After a previous unsuccessful candidacy at state level, Gorton was elected to the Senate at the 1949 federal election. He took a keen interest in foreign policy, and gained a reputation as a strident anti-Communist. Gorton was promoted to the ministry in 1958, and over the following decade held a variety of different portfolios in the governments of Robert Menzies and Harold Holt. He was responsible at various times for the Navy, public works, education, and science. He was elevated to the Cabinet in 1966, and the following year, he was promoted to Leader of the Government in the Senate.
Gorton defeated three other candidates for the Liberal leadership after Harold Holt's disappearance on 17 December 1967. He became the first and only senator to assume the office of Prime Minister, but soon transferred to the House of Representatives in line with constitutional convention. The Gorton Government continued Australian involvement in the Vietnam War, but began withdrawing troops amid growing public discontent. It retained office at the 1969 federal election, albeit with a severely reduced majority. Gorton's domestic policies, which emphasised centralisation and economic nationalism, were often controversial in his own party, and his individualistic style alienated many of his Cabinet members. He resigned as Liberal leader in 1971 after a confidence motion in his leadership was tied, and was replaced by William McMahon.

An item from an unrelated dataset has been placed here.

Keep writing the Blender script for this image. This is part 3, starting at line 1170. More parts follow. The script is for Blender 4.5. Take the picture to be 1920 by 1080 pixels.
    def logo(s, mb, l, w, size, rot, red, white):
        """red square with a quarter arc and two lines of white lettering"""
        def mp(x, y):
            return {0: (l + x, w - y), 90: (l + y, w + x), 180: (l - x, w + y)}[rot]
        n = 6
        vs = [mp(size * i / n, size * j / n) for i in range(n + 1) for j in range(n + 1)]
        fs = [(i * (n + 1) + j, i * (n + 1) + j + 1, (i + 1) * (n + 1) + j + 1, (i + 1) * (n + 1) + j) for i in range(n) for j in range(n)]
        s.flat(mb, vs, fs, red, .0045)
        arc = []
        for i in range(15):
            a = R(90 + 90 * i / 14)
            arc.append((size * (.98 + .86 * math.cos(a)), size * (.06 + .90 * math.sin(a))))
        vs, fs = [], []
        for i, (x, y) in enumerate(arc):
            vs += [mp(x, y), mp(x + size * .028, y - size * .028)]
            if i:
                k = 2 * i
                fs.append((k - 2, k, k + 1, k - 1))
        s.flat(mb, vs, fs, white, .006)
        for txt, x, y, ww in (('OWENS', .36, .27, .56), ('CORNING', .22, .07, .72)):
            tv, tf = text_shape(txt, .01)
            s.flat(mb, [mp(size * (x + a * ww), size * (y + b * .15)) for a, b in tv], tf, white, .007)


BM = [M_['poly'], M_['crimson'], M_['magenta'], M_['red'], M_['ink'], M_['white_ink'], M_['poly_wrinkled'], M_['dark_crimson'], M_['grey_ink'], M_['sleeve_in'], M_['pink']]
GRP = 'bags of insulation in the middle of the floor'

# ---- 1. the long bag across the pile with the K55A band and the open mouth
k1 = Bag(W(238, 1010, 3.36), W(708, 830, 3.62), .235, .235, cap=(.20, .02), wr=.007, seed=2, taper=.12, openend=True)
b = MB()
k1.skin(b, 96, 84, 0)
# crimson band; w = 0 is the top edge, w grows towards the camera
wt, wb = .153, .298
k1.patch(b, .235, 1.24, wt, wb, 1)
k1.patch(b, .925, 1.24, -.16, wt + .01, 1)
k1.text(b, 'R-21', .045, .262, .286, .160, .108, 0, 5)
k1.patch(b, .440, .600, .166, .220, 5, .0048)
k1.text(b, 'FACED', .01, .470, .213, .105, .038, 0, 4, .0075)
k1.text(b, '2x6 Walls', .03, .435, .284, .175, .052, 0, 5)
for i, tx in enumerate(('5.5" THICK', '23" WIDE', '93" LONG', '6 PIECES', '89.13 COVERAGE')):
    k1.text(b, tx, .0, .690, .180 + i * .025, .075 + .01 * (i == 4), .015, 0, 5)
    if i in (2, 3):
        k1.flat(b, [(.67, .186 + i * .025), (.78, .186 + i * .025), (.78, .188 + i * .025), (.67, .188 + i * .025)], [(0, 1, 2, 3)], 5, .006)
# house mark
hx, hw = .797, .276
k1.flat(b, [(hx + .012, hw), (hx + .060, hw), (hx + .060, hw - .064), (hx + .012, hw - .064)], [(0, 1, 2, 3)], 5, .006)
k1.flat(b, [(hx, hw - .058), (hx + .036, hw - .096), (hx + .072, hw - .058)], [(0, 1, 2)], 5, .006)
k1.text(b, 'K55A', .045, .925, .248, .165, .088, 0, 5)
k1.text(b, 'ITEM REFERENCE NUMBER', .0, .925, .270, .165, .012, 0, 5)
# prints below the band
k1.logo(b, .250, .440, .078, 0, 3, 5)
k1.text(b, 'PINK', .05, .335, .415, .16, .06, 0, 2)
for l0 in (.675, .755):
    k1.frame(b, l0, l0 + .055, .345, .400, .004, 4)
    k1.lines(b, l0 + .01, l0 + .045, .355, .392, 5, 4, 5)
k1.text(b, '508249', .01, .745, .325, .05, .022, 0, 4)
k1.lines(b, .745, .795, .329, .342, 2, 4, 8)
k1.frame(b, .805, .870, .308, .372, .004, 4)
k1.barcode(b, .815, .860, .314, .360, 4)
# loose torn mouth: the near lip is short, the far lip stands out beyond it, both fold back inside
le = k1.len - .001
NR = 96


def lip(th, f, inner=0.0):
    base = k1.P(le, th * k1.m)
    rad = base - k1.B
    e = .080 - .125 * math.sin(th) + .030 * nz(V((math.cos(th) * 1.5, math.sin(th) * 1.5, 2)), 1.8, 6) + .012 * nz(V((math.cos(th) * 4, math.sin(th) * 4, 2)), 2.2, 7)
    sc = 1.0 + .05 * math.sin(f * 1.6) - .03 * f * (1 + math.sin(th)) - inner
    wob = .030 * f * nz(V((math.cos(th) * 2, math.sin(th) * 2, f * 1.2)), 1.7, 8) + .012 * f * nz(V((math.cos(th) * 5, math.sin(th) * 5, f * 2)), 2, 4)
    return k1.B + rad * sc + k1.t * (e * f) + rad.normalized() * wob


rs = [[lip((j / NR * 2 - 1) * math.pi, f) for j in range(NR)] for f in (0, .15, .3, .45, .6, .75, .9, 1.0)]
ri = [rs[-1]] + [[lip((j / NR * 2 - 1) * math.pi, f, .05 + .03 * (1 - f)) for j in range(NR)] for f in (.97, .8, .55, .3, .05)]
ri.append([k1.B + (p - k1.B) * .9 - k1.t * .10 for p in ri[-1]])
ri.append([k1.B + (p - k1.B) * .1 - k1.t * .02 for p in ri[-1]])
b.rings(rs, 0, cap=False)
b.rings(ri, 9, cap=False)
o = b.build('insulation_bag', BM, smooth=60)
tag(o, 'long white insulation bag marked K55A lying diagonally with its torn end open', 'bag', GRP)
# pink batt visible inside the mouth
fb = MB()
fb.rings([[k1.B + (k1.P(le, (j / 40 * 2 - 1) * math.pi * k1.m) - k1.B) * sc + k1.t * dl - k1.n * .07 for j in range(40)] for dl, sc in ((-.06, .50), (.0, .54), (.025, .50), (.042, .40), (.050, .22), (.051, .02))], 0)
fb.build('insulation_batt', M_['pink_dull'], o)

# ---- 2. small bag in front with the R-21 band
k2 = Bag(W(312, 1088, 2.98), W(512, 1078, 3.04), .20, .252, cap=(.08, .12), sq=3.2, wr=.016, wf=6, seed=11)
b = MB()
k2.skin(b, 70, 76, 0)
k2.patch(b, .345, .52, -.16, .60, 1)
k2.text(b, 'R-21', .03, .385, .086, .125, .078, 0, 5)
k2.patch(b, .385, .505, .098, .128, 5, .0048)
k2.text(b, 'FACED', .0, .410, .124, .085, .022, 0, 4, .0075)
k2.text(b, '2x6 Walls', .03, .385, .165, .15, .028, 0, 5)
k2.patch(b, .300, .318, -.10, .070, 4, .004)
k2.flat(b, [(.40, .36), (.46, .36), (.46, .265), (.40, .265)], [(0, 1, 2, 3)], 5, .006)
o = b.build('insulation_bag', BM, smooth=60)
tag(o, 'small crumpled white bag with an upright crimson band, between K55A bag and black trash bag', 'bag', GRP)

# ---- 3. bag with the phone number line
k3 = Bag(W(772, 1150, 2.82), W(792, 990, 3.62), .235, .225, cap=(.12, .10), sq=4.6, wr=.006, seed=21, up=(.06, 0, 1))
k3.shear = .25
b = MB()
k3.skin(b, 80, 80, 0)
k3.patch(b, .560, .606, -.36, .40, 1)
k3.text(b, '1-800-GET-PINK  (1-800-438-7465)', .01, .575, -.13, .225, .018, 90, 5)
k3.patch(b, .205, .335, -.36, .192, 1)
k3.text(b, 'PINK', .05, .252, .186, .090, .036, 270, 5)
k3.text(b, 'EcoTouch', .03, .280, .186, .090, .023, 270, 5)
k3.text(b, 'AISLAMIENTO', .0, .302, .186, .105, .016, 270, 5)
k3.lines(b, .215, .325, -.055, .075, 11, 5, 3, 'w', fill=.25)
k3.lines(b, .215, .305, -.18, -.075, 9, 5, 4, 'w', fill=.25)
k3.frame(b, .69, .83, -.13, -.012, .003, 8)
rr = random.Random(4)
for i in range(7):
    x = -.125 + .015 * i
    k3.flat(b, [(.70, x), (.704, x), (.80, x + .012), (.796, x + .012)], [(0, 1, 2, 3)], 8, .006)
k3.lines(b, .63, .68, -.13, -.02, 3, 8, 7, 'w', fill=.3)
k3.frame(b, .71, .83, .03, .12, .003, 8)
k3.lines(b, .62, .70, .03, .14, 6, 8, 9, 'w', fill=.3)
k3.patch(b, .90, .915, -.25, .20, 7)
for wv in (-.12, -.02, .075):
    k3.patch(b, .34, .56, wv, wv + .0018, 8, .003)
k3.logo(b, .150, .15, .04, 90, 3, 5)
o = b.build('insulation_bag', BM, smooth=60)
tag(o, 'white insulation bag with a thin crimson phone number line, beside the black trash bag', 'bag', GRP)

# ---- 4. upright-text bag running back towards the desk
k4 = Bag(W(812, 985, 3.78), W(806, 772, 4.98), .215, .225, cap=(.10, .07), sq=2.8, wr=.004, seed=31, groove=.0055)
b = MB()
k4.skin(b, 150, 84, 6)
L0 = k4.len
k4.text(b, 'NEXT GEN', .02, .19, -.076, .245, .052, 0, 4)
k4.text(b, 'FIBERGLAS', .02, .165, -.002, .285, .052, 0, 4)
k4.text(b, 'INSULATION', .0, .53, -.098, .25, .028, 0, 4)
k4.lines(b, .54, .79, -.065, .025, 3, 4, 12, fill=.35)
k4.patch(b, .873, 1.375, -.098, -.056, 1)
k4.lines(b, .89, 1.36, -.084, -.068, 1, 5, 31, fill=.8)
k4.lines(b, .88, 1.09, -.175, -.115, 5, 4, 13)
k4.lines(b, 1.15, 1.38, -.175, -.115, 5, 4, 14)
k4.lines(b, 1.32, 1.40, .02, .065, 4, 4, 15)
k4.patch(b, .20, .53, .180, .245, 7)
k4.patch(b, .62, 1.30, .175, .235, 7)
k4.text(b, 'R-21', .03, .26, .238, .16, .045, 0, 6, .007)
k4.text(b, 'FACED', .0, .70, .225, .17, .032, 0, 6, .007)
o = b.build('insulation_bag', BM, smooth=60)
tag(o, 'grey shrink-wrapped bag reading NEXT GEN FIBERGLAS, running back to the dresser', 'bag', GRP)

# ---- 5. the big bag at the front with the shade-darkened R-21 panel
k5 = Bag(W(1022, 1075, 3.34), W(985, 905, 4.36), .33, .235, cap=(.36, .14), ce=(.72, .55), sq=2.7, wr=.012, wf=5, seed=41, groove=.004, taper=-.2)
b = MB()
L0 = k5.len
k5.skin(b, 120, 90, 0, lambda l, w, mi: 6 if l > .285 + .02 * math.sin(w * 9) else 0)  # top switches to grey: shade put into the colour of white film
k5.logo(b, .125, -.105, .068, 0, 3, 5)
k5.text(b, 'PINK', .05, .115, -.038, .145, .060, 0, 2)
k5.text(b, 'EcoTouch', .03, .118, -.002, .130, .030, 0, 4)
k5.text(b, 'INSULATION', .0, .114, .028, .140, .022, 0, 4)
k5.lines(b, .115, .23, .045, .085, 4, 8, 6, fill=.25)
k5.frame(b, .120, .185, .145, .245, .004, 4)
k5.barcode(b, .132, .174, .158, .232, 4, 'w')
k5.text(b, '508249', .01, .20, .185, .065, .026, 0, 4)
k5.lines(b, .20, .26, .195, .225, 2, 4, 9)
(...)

After losing the premiership, Gorton was elected deputy leader under McMahon and appointed Minister for Defence. He was sacked for disloyalty after a few months. After the Coalition's defeat at the 1972 federal election, Gorton unsuccessfully stood as McMahon's replacement. He briefly served as an opposition frontbencher under Billy Snedden, but stood down in 1974 and spent the rest of his career as a backbencher. Gorton resigned from the Liberal Party when Malcolm Fraser was elected leader, and at the 1975 election mounted an unsuccessful campaign for the Senate as an independent. He later spent several years as a political commentator, retiring from public life in 1981.